En ce qui concerne la granularité du consentement : 


  • Complexité de la mise en œuvre : Le CEPD soutient que le consentement devrait être granulaire et que les personnes concernées peuvent consentir à des opérations de traitement spécifiques de manière indépendante. Bien que louable, cette approche serait potentiellement complexe et difficile à mettre en œuvre dans la pratique, notamment en ce qui concerne la distinction entre le consentement pour les aspects fonctionnels d'un service et le consentement pour la publicité comportementale.

  • Expérience utilisateur et fonctionnalité du service : Offrir aux utilisateurs la possibilité de consentir à certaines parties d'un service mais pas à d'autres pose d'importants problèmes pratiques. Par exemple, si un utilisateur consent à la fonctionnalité du service mais pas à la publicité comportementale, cela soulève des questions sur la manière dont le service pourrait ou devrait être modifié pour tenir compte de ce consentement partiel.
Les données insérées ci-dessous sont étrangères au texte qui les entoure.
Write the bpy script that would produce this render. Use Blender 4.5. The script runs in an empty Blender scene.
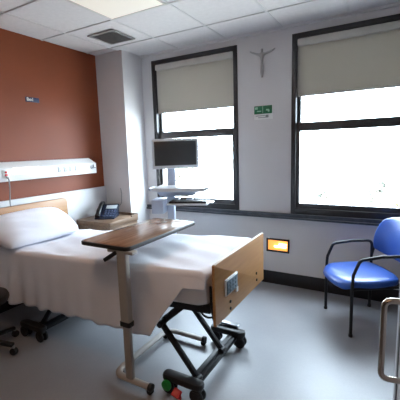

  • Impact sur les modèles publicitaires : Les exigences proposées en matière de granularité pourraient perturber les modèles publicitaires établis, en particulier ceux qui reposent sur une approche plus intégrée dans laquelle la publicité et la personnalisation du contenu sont étroitement liées. La viabilité des modèles commerciaux fondés sur la publicité s'en trouverait probablement affectée.

  • Défis opérationnels et de conformité : La mise en œuvre d'une telle granularité dans les mécanismes de consentement peut poser des défis opérationnels et de conformité importants pour les plateformes, ce qui pourrait entraîner une augmentation des coûts et de la complexité de la conception et de l'offre de services.

 

Notre conclusion sur l'avis du CEPD

 

Tout d'abord, il est important de rappeler que le document du CEPD reste un avis et n'est donc pas contraignant aux yeux de la loi. Cependant, il donne une bonne indication de la position des autorités européennes de protection des données sur le modèle "consentir ou payer" en ce qui concerne les grandes plateformes, tout en offrant des implications plus larges pour tous les éditeurs européens.

 

Alors que les procédures judiciaires initiales de NOYB visaient spécifiquement Meta, le débat porte désormais sur la viabilité des modèles de paywall lorsqu'ils utilisent ce modèle.

 

Cela pose d'importants problèmes juridiques aux éditeurs, en particulier lorsque l'augmentation proposée de la granularité du consentement permettrait aux utilisateurs de refuser certaines utilisations des données, comme la publicité personnalisée, tout en ayant la possibilité d'accéder au contenu en payant. Inversement, si les utilisateurs refusent l'utilisation des données à des fins d'analyse, les éditeurs seraient censés ne pas facturer l'accès, ce qui poserait d'importantes difficultés techniques pour la mise en œuvre d'une Consent Management Platform (CMP).

 

Enc onclusion, l'objectif initial de l'avis était de clarifier la conversation mais il semble avoir l'effet inverse, et prévoit la possibilité d'une révision complète des stratégies de paywall des éditeurs.